* **WHAT IS REQUIRED**: Copy out the whole listing exactly as written, leaving the pictures behind.

━━━━━━

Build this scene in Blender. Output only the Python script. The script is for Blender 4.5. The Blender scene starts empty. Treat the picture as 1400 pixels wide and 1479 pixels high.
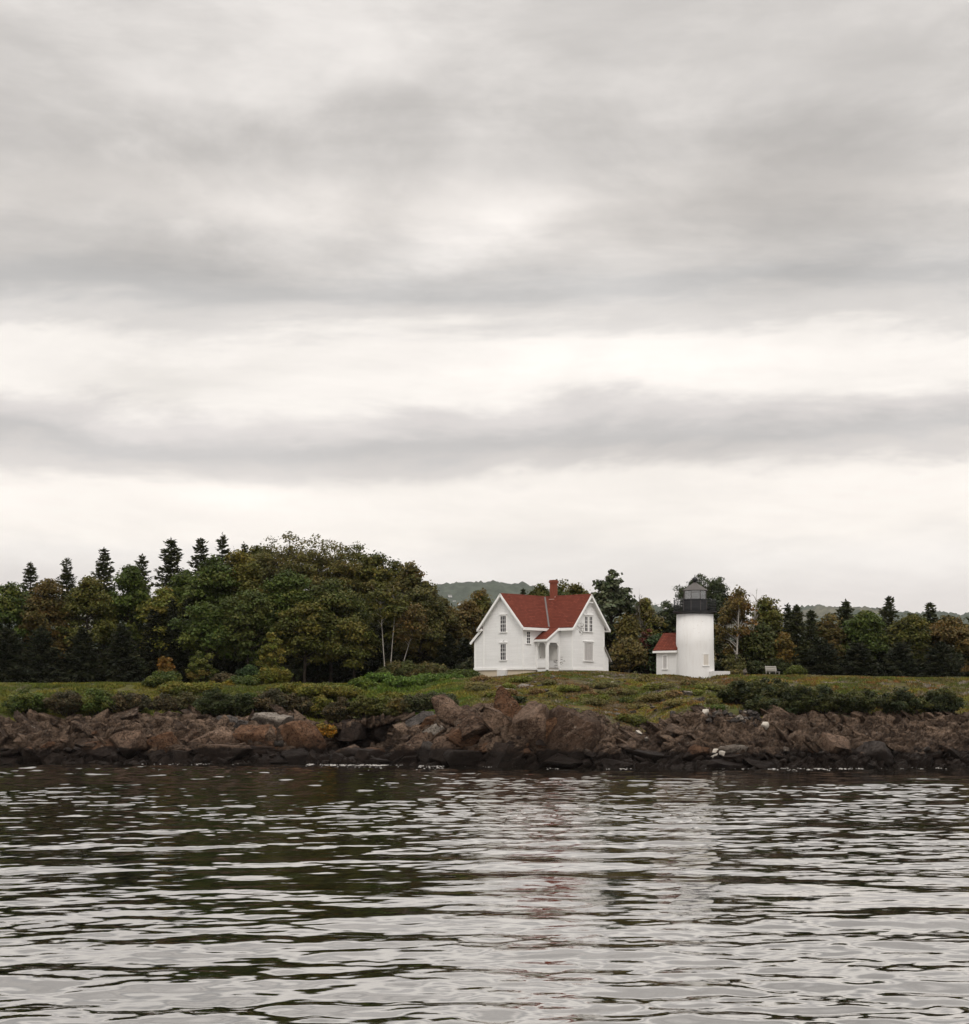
import bpy, bmesh, math, random
import numpy as np

random.seed(5)
RNG = np.random.default_rng(11)
SC = bpy.context.scene
COL = SC.collection

# camera model (photo pixels 1400 x 1479): used to turn measured pixels plus a distance into metres
F, CX, HY, H = 2600.0, 700.0, 1020.0, 4.6
def X(px, d): return (px - CX) / F * d
def Z(py, d): return H - (py - HY) / F * d

# ------------------------------------------------------------------ noise
def _hash(ix, iy, iz, s=0):
    h = (ix.astype(np.int64) * 374761393 + iy.astype(np.int64) * 668265263 + iz.astype(np.int64) * 2147483647 + s * 974711) & 0xFFFFFFFF
    h = ((h ^ (h >> 13)) * 1274126177) & 0xFFFFFFFF
    h = (h ^ (h >> 16)) & 0xFFFFFFFF
    h = (h * 2654435761) & 0xFFFFFFFF
    return ((h ^ (h >> 15)) & 0xFFFFFF) / float(0xFFFFFF)

def vnoise(p, s=0):
    p = np.asarray(p, float)
    i = np.floor(p).astype(np.int64); f = p - i
    u = f * f * f * (f * (f * 6 - 15) + 10)
    r = 0
    for dx in (0, 1):
        for dy in (0, 1):
            for dz in (0, 1):
                w = (u[:, 0] if dx else 1 - u[:, 0]) * (u[:, 1] if dy else 1 - u[:, 1]) * (u[:, 2] if dz else 1 - u[:, 2])
                r = r + w * _hash(i[:, 0] + dx, i[:, 1] + dy, i[:, 2] + dz, s)
    return r * 2 - 1

def fbm(p, o=4, s=0):
    p = np.asarray(p, float); r = 0; a = 1.0; t = 0
    for k in range(o):
        r = r + a * vnoise(p * 2 ** k + 17.3 * k, s + k); t += a; a *= .5
    return r / t

def voro(p, s=0):
    """nearest cell: returns offset vector to its point, three cell randoms and the edge distance"""
    p = np.asarray(p, float)
    i = np.floor(p).astype(np.int64)
    best = np.full(len(p), 1e9); sec = np.full(len(p), 1e9)
    off = np.zeros_like(p); rnd = np.zeros_like(p)
    for dx in (-1, 0, 1):
        for dy in (-1, 0, 1):
            for dz in (-1, 0, 1):
                c = i + np.array([dx, dy, dz])
                q = np.stack([_hash(c[:, 0], c[:, 1], c[:, 2], s + k) for k in (1, 2, 3)], 1)
                v = p - (c + q)
                d = (v * v).sum(1)
                m = d < best
                sec = np.where(m, best, np.minimum(sec, d))
                best = np.where(m, d, best)
                off[m] = v[m]
                rnd[m] = np.stack([_hash(c[m, 0], c[m, 1], c[m, 2], s + k) for k in (5, 6, 7)], 1)
    return off, rnd, np.sqrt(sec) - np.sqrt(best)

def unit(v): return v / (np.linalg.norm(v, axis=-1, keepdims=True) + 1e-9)

# ------------------------------------------------------------------ object helpers
def tag(o, label=None, cat=None, group=None, kind=None):
    if label: o['label'] = label
    if cat: o['category'] = cat
    if group: o['group'] = group
    if kind: o['kind'] = kind
    return o

def empty(name, loc, rz=0.0):
    o = bpy.data.objects.new(name, None); COL.objects.link(o)
    o.location = loc; o.rotation_euler = (0, 0, rz); o.empty_display_size = .3
    return o

def link_mesh(name, me, mat, parent=None, smooth=False):
    if mat is not None:
        me.materials.append(mat)
    if smooth:
        me.polygons.foreach_set('use_smooth', np.ones(len(me.polygons), bool))
    o = bpy.data.objects.new(name, me); COL.objects.link(o)
    if parent is not None: o.parent = parent
    return o

def np_mesh(name, V, Fq, col=None):
    """fast mesh from numpy: Fq is (n,3) or (n,4)"""
    me = bpy.data.meshes.new(name)
    V = np.ascontiguousarray(V, np.float32); Fq = np.ascontiguousarray(Fq, np.int32)
    n, k = Fq.shape
    me.vertices.add(len(V)); me.vertices.foreach_set('co', V.ravel())
    me.loops.add(n * k); me.loops.foreach_set('vertex_index', Fq.ravel())
    me.polygons.add(n)
    me.polygons.foreach_set('loop_start', np.arange(0, n * k, k, dtype=np.int32))
    if col is not None:
        a = me.color_attributes.new('tint', 'FLOAT_COLOR', 'POINT')
        c = np.ones((len(V), 4), np.float32); c[:, :3] = col
        a.data.foreach_set('color', c.ravel())
    me.update(calc_edges=True)
    return me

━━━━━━

* **ANSWER**:
Build this scene in Blender. Output only the Python script. The script is for Blender 4.5. The Blender scene starts empty. Treat the picture as 1400 pixels wide and 1479 pixels high.
import bpy, bmesh, math, random
import numpy as np

random.seed(5)
RNG = np.random.default_rng(11)
SC = bpy.context.scene
COL = SC.collection

# camera model (photo pixels 1400 x 1479): used to turn measured pixels plus a distance into metres
F, CX, HY, H = 2600.0, 700.0, 1020.0, 4.6
def X(px, d): return (px - CX) / F * d
def Z(py, d): return H - (py - HY) / F * d

# ------------------------------------------------------------------ noise
def _hash(ix, iy, iz, s=0):
    h = (ix.astype(np.int64) * 374761393 + iy.astype(np.int64) * 668265263 + iz.astype(np.int64) * 2147483647 + s * 974711) & 0xFFFFFFFF
    h = ((h ^ (h >> 13)) * 1274126177) & 0xFFFFFFFF
    h = (h ^ (h >> 16)) & 0xFFFFFFFF
    h = (h * 2654435761) & 0xFFFFFFFF
    return ((h ^ (h >> 15)) & 0xFFFFFF) / float(0xFFFFFF)

def vnoise(p, s=0):
    p = np.asarray(p, float)
    i = np.floor(p).astype(np.int64); f = p - i
    u = f * f * f * (f * (f * 6 - 15) + 10)
    r = 0
    for dx in (0, 1):
        for dy in (0, 1):
            for dz in (0, 1):
                w = (u[:, 0] if dx else 1 - u[:, 0]) * (u[:, 1] if dy else 1 - u[:, 1]) * (u[:, 2] if dz else 1 - u[:, 2])
                r = r + w * _hash(i[:, 0] + dx, i[:, 1] + dy, i[:, 2] + dz, s)
    return r * 2 - 1

def fbm(p, o=4, s=0):
    p = np.asarray(p, float); r = 0; a = 1.0; t = 0
    for k in range(o):
        r = r + a * vnoise(p * 2 ** k + 17.3 * k, s + k); t += a; a *= .5
    return r / t

def voro(p, s=0):
    """nearest cell: returns offset vector to its point, three cell randoms and the edge distance"""
    p = np.asarray(p, float)
    i = np.floor(p).astype(np.int64)
    best = np.full(len(p), 1e9); sec = np.full(len(p), 1e9)
    off = np.zeros_like(p); rnd = np.zeros_like(p)
    for dx in (-1, 0, 1):
        for dy in (-1, 0, 1):
            for dz in (-1, 0, 1):
                c = i + np.array([dx, dy, dz])
                q = np.stack([_hash(c[:, 0], c[:, 1], c[:, 2], s + k) for k in (1, 2, 3)], 1)
                v = p - (c + q)
                d = (v * v).sum(1)
                m = d < best
                sec = np.where(m, best, np.minimum(sec, d))
                best = np.where(m, d, best)
                off[m] = v[m]
                rnd[m] = np.stack([_hash(c[m, 0], c[m, 1], c[m, 2], s + k) for k in (5, 6, 7)], 1)
    return off, rnd, np.sqrt(sec) - np.sqrt(best)

def unit(v): return v / (np.linalg.norm(v, axis=-1, keepdims=True) + 1e-9)

# ------------------------------------------------------------------ object helpers
def tag(o, label=None, cat=None, group=None, kind=None):
    if label: o['label'] = label
    if cat: o['category'] = cat
    if group: o['group'] = group
    if kind: o['kind'] = kind
    return o

def empty(name, loc, rz=0.0):
    o = bpy.data.objects.new(name, None); COL.objects.link(o)
    o.location = loc; o.rotation_euler = (0, 0, rz); o.empty_display_size = .3
    return o

def link_mesh(name, me, mat, parent=None, smooth=False):
    if mat is not None:
        me.materials.append(mat)
    if smooth:
        me.polygons.foreach_set('use_smooth', np.ones(len(me.polygons), bool))
    o = bpy.data.objects.new(name, me); COL.objects.link(o)
    if parent is not None: o.parent = parent
    return o

def np_mesh(name, V, Fq, col=None):
    """fast mesh from numpy: Fq is (n,3) or (n,4)"""
    me = bpy.data.meshes.new(name)
    V = np.ascontiguousarray(V, np.float32); Fq = np.ascontiguousarray(Fq, np.int32)
    n, k = Fq.shape
    me.vertices.add(len(V)); me.vertices.foreach_set('co', V.ravel())
    me.loops.add(n * k); me.loops.foreach_set('vertex_index', Fq.ravel())
    me.polygons.add(n)
    me.polygons.foreach_set('loop_start', np.arange(0, n * k, k, dtype=np.int32))
    if col is not None:
        a = me.color_attributes.new('tint', 'FLOAT_COLOR', 'POINT')
        c = np.ones((len(V), 4), np.float32); c[:, :3] = col
        a.data.foreach_set('color', c.ravel())
    me.update(calc_edges=True)
    return me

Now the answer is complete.